## Short problem
Output the material below unchanged, apart from leaving out the pictures.

## Given material
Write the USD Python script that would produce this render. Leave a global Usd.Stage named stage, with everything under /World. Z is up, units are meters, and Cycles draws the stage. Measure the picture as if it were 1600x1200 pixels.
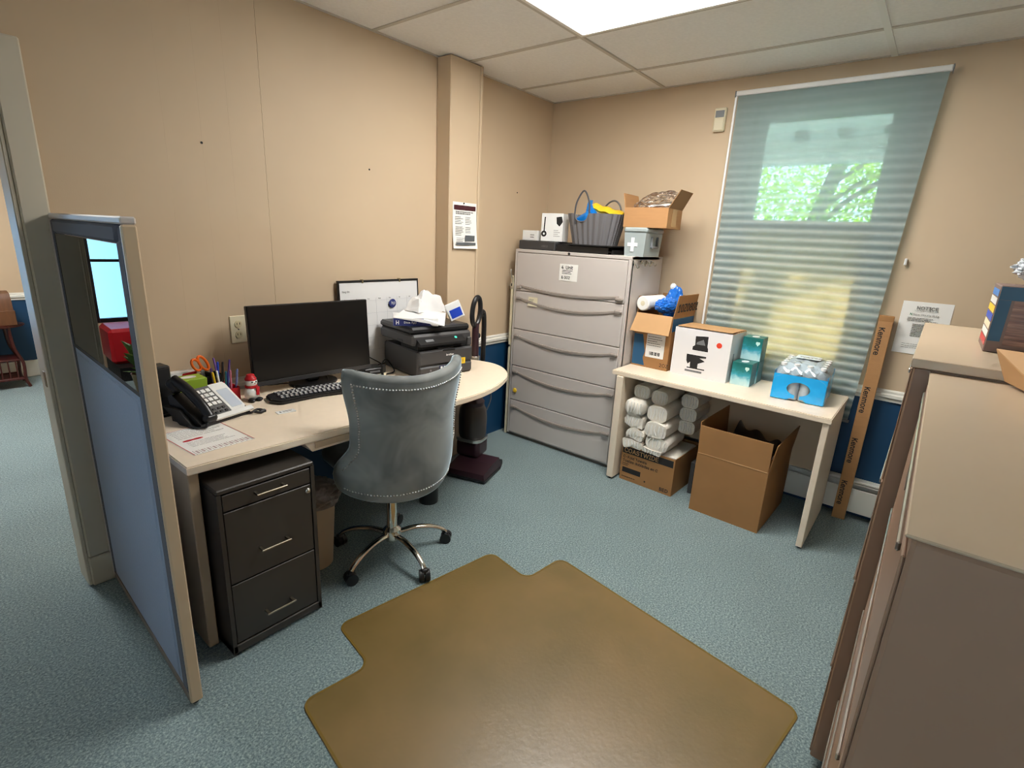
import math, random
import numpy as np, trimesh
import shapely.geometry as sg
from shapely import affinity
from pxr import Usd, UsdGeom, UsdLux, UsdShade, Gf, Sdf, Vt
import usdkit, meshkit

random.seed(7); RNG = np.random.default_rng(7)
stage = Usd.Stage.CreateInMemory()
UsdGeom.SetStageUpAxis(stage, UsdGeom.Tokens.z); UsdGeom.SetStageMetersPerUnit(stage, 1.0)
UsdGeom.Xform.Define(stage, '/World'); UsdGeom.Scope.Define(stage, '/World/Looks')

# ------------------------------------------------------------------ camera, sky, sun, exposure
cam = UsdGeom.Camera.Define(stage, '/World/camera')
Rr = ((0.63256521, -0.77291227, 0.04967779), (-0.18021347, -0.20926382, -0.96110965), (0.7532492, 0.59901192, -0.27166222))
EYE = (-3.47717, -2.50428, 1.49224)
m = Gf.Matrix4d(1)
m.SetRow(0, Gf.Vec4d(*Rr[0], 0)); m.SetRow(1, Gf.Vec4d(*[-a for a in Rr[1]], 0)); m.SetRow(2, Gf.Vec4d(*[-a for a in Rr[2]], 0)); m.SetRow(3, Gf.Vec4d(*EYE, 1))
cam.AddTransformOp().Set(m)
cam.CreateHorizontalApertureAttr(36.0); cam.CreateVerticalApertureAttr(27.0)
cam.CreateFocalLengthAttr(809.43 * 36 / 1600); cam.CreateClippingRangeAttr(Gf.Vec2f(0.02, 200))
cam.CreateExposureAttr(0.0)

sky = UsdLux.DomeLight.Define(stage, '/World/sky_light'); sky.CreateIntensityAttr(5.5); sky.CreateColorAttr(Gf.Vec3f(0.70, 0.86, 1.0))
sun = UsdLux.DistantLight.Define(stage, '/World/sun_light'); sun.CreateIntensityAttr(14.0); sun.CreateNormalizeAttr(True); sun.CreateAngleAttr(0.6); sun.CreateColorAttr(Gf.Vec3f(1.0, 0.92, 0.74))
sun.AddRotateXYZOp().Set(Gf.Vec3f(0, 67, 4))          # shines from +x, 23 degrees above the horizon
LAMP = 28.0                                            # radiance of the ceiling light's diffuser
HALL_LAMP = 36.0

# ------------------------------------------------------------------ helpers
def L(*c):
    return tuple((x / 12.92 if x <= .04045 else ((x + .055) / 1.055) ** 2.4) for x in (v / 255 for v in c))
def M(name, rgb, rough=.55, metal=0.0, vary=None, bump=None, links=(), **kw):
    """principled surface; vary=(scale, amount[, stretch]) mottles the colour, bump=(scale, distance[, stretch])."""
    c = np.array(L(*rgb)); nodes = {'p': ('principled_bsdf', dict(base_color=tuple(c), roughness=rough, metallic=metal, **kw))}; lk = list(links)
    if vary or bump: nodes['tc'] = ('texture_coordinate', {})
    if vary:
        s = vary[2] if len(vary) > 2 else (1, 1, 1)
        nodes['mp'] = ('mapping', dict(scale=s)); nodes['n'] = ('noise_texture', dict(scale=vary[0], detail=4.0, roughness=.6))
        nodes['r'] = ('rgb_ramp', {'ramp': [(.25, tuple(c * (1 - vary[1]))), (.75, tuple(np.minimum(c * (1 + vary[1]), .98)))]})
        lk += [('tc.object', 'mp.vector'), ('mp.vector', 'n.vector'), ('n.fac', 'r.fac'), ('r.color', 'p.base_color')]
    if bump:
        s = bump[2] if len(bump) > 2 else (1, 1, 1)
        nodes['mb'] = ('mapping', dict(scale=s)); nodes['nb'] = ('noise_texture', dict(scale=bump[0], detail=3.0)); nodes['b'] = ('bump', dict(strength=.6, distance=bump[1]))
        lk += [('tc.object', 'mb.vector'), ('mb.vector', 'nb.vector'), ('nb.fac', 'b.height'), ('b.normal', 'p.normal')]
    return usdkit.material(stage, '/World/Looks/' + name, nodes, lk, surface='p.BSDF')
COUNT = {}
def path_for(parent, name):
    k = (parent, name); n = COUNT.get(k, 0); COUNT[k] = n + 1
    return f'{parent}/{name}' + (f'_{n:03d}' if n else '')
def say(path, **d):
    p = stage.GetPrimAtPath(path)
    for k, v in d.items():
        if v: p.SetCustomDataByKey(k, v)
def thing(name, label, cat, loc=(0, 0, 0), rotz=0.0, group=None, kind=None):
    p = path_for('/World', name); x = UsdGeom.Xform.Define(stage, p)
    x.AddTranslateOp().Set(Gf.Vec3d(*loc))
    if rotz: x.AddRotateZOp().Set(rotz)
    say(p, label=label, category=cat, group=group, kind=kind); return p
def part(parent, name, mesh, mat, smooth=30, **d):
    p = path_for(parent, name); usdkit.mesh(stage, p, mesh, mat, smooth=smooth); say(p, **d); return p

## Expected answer
Write the USD Python script that would produce this render. Leave a global Usd.Stage named stage, with everything under /World. Z is up, units are meters, and Cycles draws the stage. Measure the picture as if it were 1600x1200 pixels.
import math, random
import numpy as np, trimesh
import shapely.geometry as sg
from shapely import affinity
from pxr import Usd, UsdGeom, UsdLux, UsdShade, Gf, Sdf, Vt
import usdkit, meshkit

random.seed(7); RNG = np.random.default_rng(7)
stage = Usd.Stage.CreateInMemory()
UsdGeom.SetStageUpAxis(stage, UsdGeom.Tokens.z); UsdGeom.SetStageMetersPerUnit(stage, 1.0)
UsdGeom.Xform.Define(stage, '/World'); UsdGeom.Scope.Define(stage, '/World/Looks')

# ------------------------------------------------------------------ camera, sky, sun, exposure
cam = UsdGeom.Camera.Define(stage, '/World/camera')
Rr = ((0.63256521, -0.77291227, 0.04967779), (-0.18021347, -0.20926382, -0.96110965), (0.7532492, 0.59901192, -0.27166222))
EYE = (-3.47717, -2.50428, 1.49224)
m = Gf.Matrix4d(1)
m.SetRow(0, Gf.Vec4d(*Rr[0], 0)); m.SetRow(1, Gf.Vec4d(*[-a for a in Rr[1]], 0)); m.SetRow(2, Gf.Vec4d(*[-a for a in Rr[2]], 0)); m.SetRow(3, Gf.Vec4d(*EYE, 1))
cam.AddTransformOp().Set(m)
cam.CreateHorizontalApertureAttr(36.0); cam.CreateVerticalApertureAttr(27.0)
cam.CreateFocalLengthAttr(809.43 * 36 / 1600); cam.CreateClippingRangeAttr(Gf.Vec2f(0.02, 200))
cam.CreateExposureAttr(0.0)

sky = UsdLux.DomeLight.Define(stage, '/World/sky_light'); sky.CreateIntensityAttr(5.5); sky.CreateColorAttr(Gf.Vec3f(0.70, 0.86, 1.0))
sun = UsdLux.DistantLight.Define(stage, '/World/sun_light'); sun.CreateIntensityAttr(14.0); sun.CreateNormalizeAttr(True); sun.CreateAngleAttr(0.6); sun.CreateColorAttr(Gf.Vec3f(1.0, 0.92, 0.74))
sun.AddRotateXYZOp().Set(Gf.Vec3f(0, 67, 4))          # shines from +x, 23 degrees above the horizon
LAMP = 28.0                                            # radiance of the ceiling light's diffuser
HALL_LAMP = 36.0

# ------------------------------------------------------------------ helpers
def L(*c):
    return tuple((x / 12.92 if x <= .04045 else ((x + .055) / 1.055) ** 2.4) for x in (v / 255 for v in c))
def M(name, rgb, rough=.55, metal=0.0, vary=None, bump=None, links=(), **kw):
    """principled surface; vary=(scale, amount[, stretch]) mottles the colour, bump=(scale, distance[, stretch])."""
    c = np.array(L(*rgb)); nodes = {'p': ('principled_bsdf', dict(base_color=tuple(c), roughness=rough, metallic=metal, **kw))}; lk = list(links)
    if vary or bump: nodes['tc'] = ('texture_coordinate', {})
    if vary:
        s = vary[2] if len(vary) > 2 else (1, 1, 1)
        nodes['mp'] = ('mapping', dict(scale=s)); nodes['n'] = ('noise_texture', dict(scale=vary[0], detail=4.0, roughness=.6))
        nodes['r'] = ('rgb_ramp', {'ramp': [(.25, tuple(c * (1 - vary[1]))), (.75, tuple(np.minimum(c * (1 + vary[1]), .98)))]})
        lk += [('tc.object', 'mp.vector'), ('mp.vector', 'n.vector'), ('n.fac', 'r.fac'), ('r.color', 'p.base_color')]
    if bump:
        s = bump[2] if len(bump) > 2 else (1, 1, 1)
        nodes['mb'] = ('mapping', dict(scale=s)); nodes['nb'] = ('noise_texture', dict(scale=bump[0], detail=3.0)); nodes['b'] = ('bump', dict(strength=.6, distance=bump[1]))
        lk += [('tc.object', 'mb.vector'), ('mb.vector', 'nb.vector'), ('nb.fac', 'b.height'), ('b.normal', 'p.normal')]
    return usdkit.material(stage, '/World/Looks/' + name, nodes, lk, surface='p.BSDF')
COUNT = {}
def path_for(parent, name):
    k = (parent, name); n = COUNT.get(k, 0); COUNT[k] = n + 1
    return f'{parent}/{name}' + (f'_{n:03d}' if n else '')
def say(path, **d):
    p = stage.GetPrimAtPath(path)
    for k, v in d.items():
        if v: p.SetCustomDataByKey(k, v)
def thing(name, label, cat, loc=(0, 0, 0), rotz=0.0, group=None, kind=None):
    p = path_for('/World', name); x = UsdGeom.Xform.Define(stage, p)
    x.AddTranslateOp().Set(Gf.Vec3d(*loc))
    if rotz: x.AddRotateZOp().Set(rotz)
    say(p, label=label, category=cat, group=group, kind=kind); return p
def part(parent, name, mesh, mat, smooth=30, **d):
    p = path_for(parent, name); usdkit.mesh(stage, p, mesh, mat, smooth=smooth); say(p, **d); return p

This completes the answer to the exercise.